Allied officials also argued that bombing German cities would undermine “the morale of the German people” so “their capacity for armed resistance is fatally weakened,” as a secret U.S.-British military memorandum resolved in 1943. But there was little evidence — then or now — that the attacks had the desired effect. On the contrary, they appear to have solidified Germans’ support for Hitler and increased their wish to exact revenge, especially upon Great Britain.

Likewise, I fear the recent attacks on Gaza will simply spawn more support for Hamas or for whatever organization arises in its place. And it’s entirely reasonable to criticize Israel’s killing of nearly 23,000 Palestinians — mostly women and children — as disproportionate to its own suffering in the Oct. 7 attack by Hamas.

Indeed, some Allies condemned the firebombing of German cities on similar grounds. Noting that the majority of victims were, yes, women and children, a U.S. intelligence officer denounced the attacks as “baby-killing schemes.” So did German American author Kurt Vonnegut, whose best-selling novel, Slaughterhouse-Five, described the carnage he had witnessed in Dresden.
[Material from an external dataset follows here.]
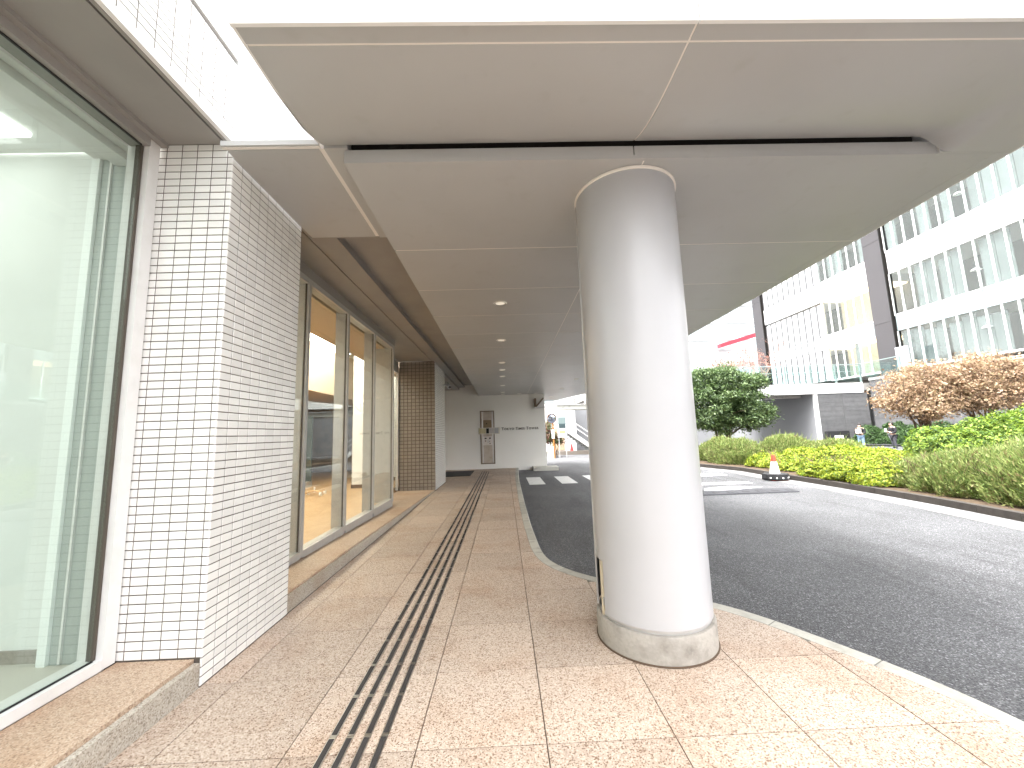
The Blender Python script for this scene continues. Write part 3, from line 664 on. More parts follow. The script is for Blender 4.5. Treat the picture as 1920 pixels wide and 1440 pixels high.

Even British premier Winston Churchill — otherwise an enthusiastic advocate for firebombing — came to doubt the morality of the Dresden attack.

But that doesn’t mean it was a genocide, which aims to eliminate a people altogether. That wasn’t the Allies’ goal in Dresden, and it’s not the Israeli goal in Gaza. It doesn’t matter that the Gaza genocide charge comes mostly from the political left, while the Dresden one comes from the right. They’re both wrong.